Election Commission:

  • Article 324 mandates the Election Commission of India (ECI) to supervise, direct and control elections to Lok Sabha & State Legislative Assemblies.
  • Besides the above, to facilitate the conduct of elections by the Election Commission of India, the Parliament has enacted the Representation of People Act, 1950 and Representation of People Act, 1951 and the Rules framed there under, viz., Registration of Electors Rules, 1960 and Conduct of Election Rules, 1961.

Current system of Holding Elections:

  • Frequent electoral cycles disrupt normal public life by impacting the delivery of essential services. They also provide opportunities to unscrupulous elements to create tears in the social fabric of society.
  • In terms of governance and implementation of development programmes, enforcing the Model Code of Conduct (MCC) is detrimental.
  • Frequent elections pose a huge burden on resources — both manpower and financial.
  • The cost of elections runs into thousands of crores and has been rising steadily. The opportunity cost of these lost resources is too high to ignore as India is a resource-constrained developing economy. The expenses incurred by the Government in preparation of electoral rolls, I-cards, election booths & officers etc is significant.

Rising Electoral Expenditure for the Political Parties:

  • The political parties exhausted huge crore on publicity, travel and on other expenses and many crore on expenditure towards candidates.
  • It’s a burden for the government, taxpayers, political parties and the candidates.

Lack of bold decision-making:

  • Electoral compulsions change the focus of policy making.
  • If a party which is in power at centre loses election in a state, it is projected by the opposition as the results have made severe dent on its mandate to rule.
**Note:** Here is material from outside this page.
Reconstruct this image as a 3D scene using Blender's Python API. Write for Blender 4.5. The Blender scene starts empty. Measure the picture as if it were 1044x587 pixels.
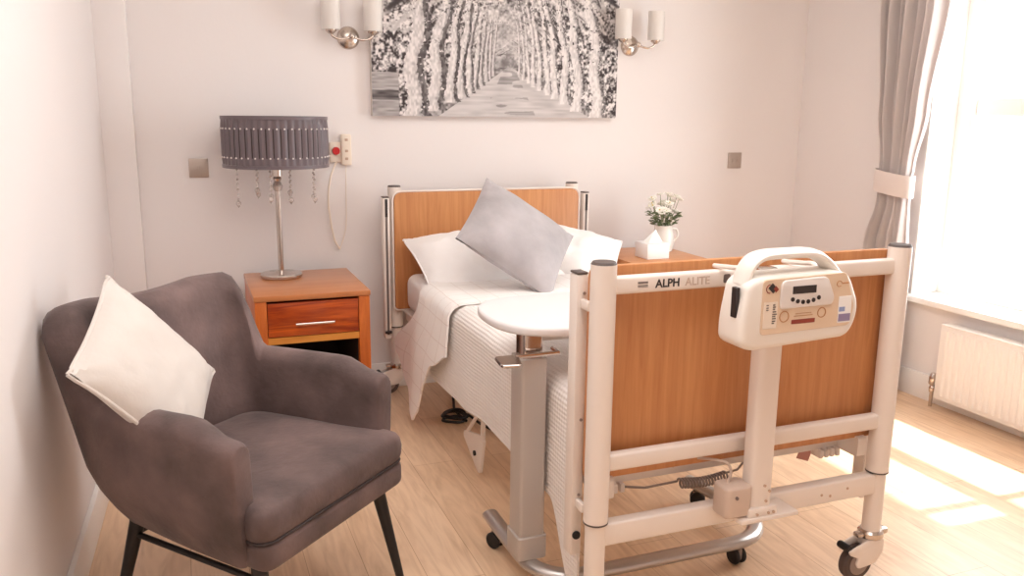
import bpy, bmesh, math, random
import numpy as np
from mathutils import Vector, Matrix, noise
random.seed(7); rng = np.random.default_rng(5)
S = bpy.context.scene
COL = S.collection
PI = math.pi

# ------------------------------------------------------------------ materials
def lin(c):
    return tuple((v/255/12.92 if v/255 <= .04045 else ((v/255+.055)/1.055)**2.4) for v in c)
MATS = {}
def mat(name, rgb, rough=.6, metal=0.0, spec=.5, sheen=0.0, bump=None, var=None, coat=0.0):
    m = bpy.data.materials.new(name); m.use_nodes = True; MATS[name] = m
    nt = m.node_tree; b = nt.nodes['Principled BSDF']
    c = (*lin(rgb), 1)
    b.inputs['Base Color'].default_value = c
    b.inputs['Roughness'].default_value = rough; b.inputs['Metallic'].default_value = metal
    b.inputs['Specular IOR Level'].default_value = spec
    b.inputs['Sheen Weight'].default_value = sheen; b.inputs['Coat Weight'].default_value = coat
    tc = nt.nodes.new('ShaderNodeTexCoord')
    if var:                                   # (scale, amount, detail)
        n = nt.nodes.new('ShaderNodeTexNoise'); n.inputs['Scale'].default_value = var[0]; n.inputs['Detail'].default_value = var[2]
        r = nt.nodes.new('ShaderNodeValToRGB')
        a = var[1]
        r.color_ramp.elements[0].position = .3; r.color_ramp.elements[1].position = .7
        r.color_ramp.elements[0].color = (*[x*(1-a) for x in c[:3]], 1)
        r.color_ramp.elements[1].color = (*[min(1, x*(1+a)) for x in c[:3]], 1)
        nt.links.new(tc.outputs['Object'], n.inputs['Vector'])
        nt.links.new(n.outputs['Fac'], r.inputs['Fac']); nt.links.new(r.outputs['Color'], b.inputs['Base Color'])
    if bump:                                  # (scale, strength)
        n = nt.nodes.new('ShaderNodeTexNoise'); n.inputs['Scale'].default_value = bump[0]; n.inputs['Detail'].default_value = 4
        bp = nt.nodes.new('ShaderNodeBump'); bp.inputs['Strength'].default_value = bump[1]; bp.inputs['Distance'].default_value = .01
        nt.links.new(tc.outputs['Object'], n.inputs['Vector'])
        nt.links.new(n.outputs['Fac'], bp.inputs['Height']); nt.links.new(bp.outputs['Normal'], b.inputs['Normal'])
    return m

def wood(name, dark, light, axis='Z', scale=1.0, stretch=14, rough=.4, distort=2.0, contrast=(.3, .75), coat=0.0):
    m = mat(name, light, rough, coat=coat); nt = m.node_tree; b = nt.nodes['Principled BSDF']
    tc = nt.nodes.new('ShaderNodeTexCoord'); mp = nt.nodes.new('ShaderNodeMapping')
    s = [stretch*scale]*3; s['XYZ'.index(axis)] = scale*.9
    mp.inputs['Scale'].default_value = s
    n = nt.nodes.new('ShaderNodeTexNoise'); n.inputs['Scale'].default_value = 2.2; n.inputs['Detail'].default_value = 6
    n.inputs['Distortion'].default_value = distort; n.inputs['Roughness'].default_value = .6
    r = nt.nodes.new('ShaderNodeValToRGB')
    r.color_ramp.elements[0].position, r.color_ramp.elements[1].position = contrast
    r.color_ramp.elements[0].color = (*lin(dark), 1); r.color_ramp.elements[1].color = (*lin(light), 1)
    nt.links.new(tc.outputs['Object'], mp.inputs['Vector']); nt.links.new(mp.outputs['Vector'], n.inputs['Vector'])
    nt.links.new(n.outputs['Fac'], r.inputs['Fac']); nt.links.new(r.outputs['Color'], b.inputs['Base Color'])
    return m

mat('wall_paint', (233, 227, 225), .75, spec=.25, var=(1.2, .012, 2), bump=(60, .03))
mat('ceiling_paint', (242, 238, 232), .8, spec=.2)
mat('trim_paint', (243, 239, 235), .45)
wood('beech', (184, 120, 72), (206, 146, 94), 'Z', 1.6, 16, .42, .6, (.3, .72))
wood('nightstand_wood', (136, 40, 10), (216, 100, 26), 'X', 1.3, 7, .32, 1.8, (.32, .72), coat=.3)
wood('nightstand_side', (176, 84, 28), (212, 116, 48), 'Z', 1.3, 9, .35, 1.2, (.3, .75))
wood('nightstand_top', (190, 118, 70), (208, 140, 90), 'X', 1.0, 9, .3, 1.0, (.3, .75), coat=.2)
wood('rail_wood_lit', (196, 120, 44), (222, 152, 70), 'X', 1.0, 9, .35, 1.0)  # paler, yellower wood: the light caught by the drawer rail, painted in
wood('bedside_wood', (192, 128, 82), (214, 154, 106), 'X', 1.0, 9, .35, 1.0)
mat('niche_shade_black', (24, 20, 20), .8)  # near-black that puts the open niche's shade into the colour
mat('cream_metal', (234, 223, 214), .38, spec=.5, coat=.15)
mat('cap_dark', (86, 74, 70), .5)
mat('black_rubber', (30, 26, 26), .6)
mat('tyre_grey', (80, 66, 63), .55)
mat('hub_grey', (150, 134, 126), .5)
mat('chrome', (205, 195, 188), .18, 1.0)
mat('nickel', (206, 194, 184), .25, 1.0)
mat('silver_paint', (188, 179, 172), .38, .2)
mat('silver_tube', (190, 184, 180), .28, .75)
mat('switch_metal', (186, 172, 162), .35, .6)
mat('motor_grey', (206, 186, 172), .5)
mat('white_plastic', (242, 238, 234), .32, coat=.15)
mat('table_laminate', (224, 219, 218), .4)
mat('pump_body', (238, 232, 224), .35)
mat('pump_plate', (226, 202, 176), .45)
mat('pod_grey', (228, 222, 218), .4)
mat('ink_black', (44, 36, 36), .5)
mat('ink_pale', (196, 176, 162), .5)
mat('ink_grey', (112, 100, 96), .5)
mat('ink_red', (142, 58, 44), .5)
mat('ink_gold', (190, 140, 96), .5)
mat('ink_blue', (150, 166, 208), .5)
mat('ink_violet', (150, 138, 172), .5)
mat('red_button', (196, 32, 36), .35)
mat('call_plastic', (236, 222, 206), .4)
mat('tag_pink', (186, 132, 122), .6)
mat('bronze_bit', (196, 166, 144), .4)
mat('linen_white', (246, 242, 239), .85, sheen=.2, bump=(26, .12))
mat('pillow_white', (246, 242, 240), .85, sheen=.2, bump=(18, .35))
mat('sheet_white', (244, 240, 238), .85, bump=(14, .25))
mat('grey_velvet', (172, 166, 168), .75, sheen=.25, var=(7, .16, 8), bump=(35, .2))
mat('cream_linen', (212, 204, 197), .85, sheen=.2, var=(5, .03, 3), bump=(14, .45))
mat('chair_velvet', (101, 82, 79), .8, sheen=.12, var=(6, .5, 10), bump=(60, .2))
mat('seam_dark', (62, 52, 52), .8)
mat('leg_black', (28, 24, 24), .45)
mat('shade_satin', (104, 92, 96), .42, sheen=.15)
mat('shade_lining', (226, 214, 204), .8)
mat('diamante', (240, 232, 228), .15, .3)
mat('curtain_cloth', (228, 220, 217), .8, sheen=.2, bump=(40, .08))
def let_light(name, amount):                   # thin cloth or glass lets some light through
    nt = MATS[name].node_tree; b = nt.nodes['Principled BSDF']; o = nt.nodes['Material Output']
    t = nt.nodes.new('ShaderNodeBsdfTranslucent'); t.inputs['Color'].default_value = b.inputs['Base Color'].default_value
    mx = nt.nodes.new('ShaderNodeMixShader'); mx.inputs[0].default_value = amount
    nt.links.new(b.outputs[0], mx.inputs[1]); nt.links.new(t.outputs[0], mx.inputs[2]); nt.links.new(mx.outputs[0], o.inputs['Surface'])
let_light('curtain_cloth', .4)
mat('tieback_cloth', (224, 212, 206), .75, sheen=.2)
mat('candle_glass', (246, 242, 238), .35); let_light('candle_glass', .35)
mat('ceramic', (240, 236, 230), .25, coat=.3)
mat('tissue_paper', (250, 249, 247), .9)
mat('tissue_card', (246, 245, 244), .6)
mat('leaf_green', (104, 118, 84), .6, var=(30, .35, 3))
mat('stem_green', (140, 150, 116), .6)
mat('petal_white', (252, 250, 242), .7)
mat('flower_core', (224, 204, 120), .7)
mat('canvas_side', (214, 206, 200), .8)
mat('radiator_paint', (244, 238, 232), .4)
mat('frame_paint', (246, 244, 240), .45)
mat('crystal', (244, 236, 232), .05)
b = MATS['crystal'].node_tree.nodes['Principled BSDF']; b.inputs['Transmission Weight'].default_value = .75; b.inputs['IOR'].default_value = 1.5

def glass_mat():
    m = bpy.data.materials.new('pane_glass'); m.use_nodes = True; nt = m.node_tree; nt.nodes.clear(); MATS['pane_glass'] = m
    o = nt.nodes.new('ShaderNodeOutputMaterial'); mx = nt.nodes.new('ShaderNodeMixShader')
    t = nt.nodes.new('ShaderNodeBsdfTransparent'); g = nt.nodes.new('ShaderNodeBsdfGlossy'); g.inputs['Roughness'].default_value = .02
    mx.inputs[0].default_value = .05
    t.inputs['Color'].default_value = (.97, .975, .97, 1)
    nt.links.new(t.outputs[0], mx.inputs[1]); nt.links.new(g.outputs[0], mx.inputs[2])
    nt.links.new(mx.outputs[0], o.inputs['Surface'])
glass_mat()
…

This also leads to loss of confidence in the ruling regime. A negative atmosphere is created which contributes in affecting the governance of the country in an adverse way.
  • A loss in a state election in the middle of the tenure of a government at national level is rapidly projected as a loss of credibility and hence all efforts are made by the strengthened opposition to stall any new reform measures.

Security issues:

  • Security personnel comprising paramilitary forces and state police officers across the country to protect polling stations and safeguard election.
  • Security personnel and government officials are effectively put on election duty for many months in a year. A case in point is the recurring engagement of teachers for election duty, as a result of which students suffer.
  • Elections may also lead to loss of lives at many places.
  • With the elections happening so often, these features have become a recurrent theme of our democratic process.
  • Frequent elections disrupt normal public life. Holding of political rallies disrupts road traffic and also leads to noise pollution.
  • Frequent elections perpetuate caste, religion and communal issues across the country.
  • The frequent elections are also an ever increasing administrative burden for the Election Commission of India (ECI).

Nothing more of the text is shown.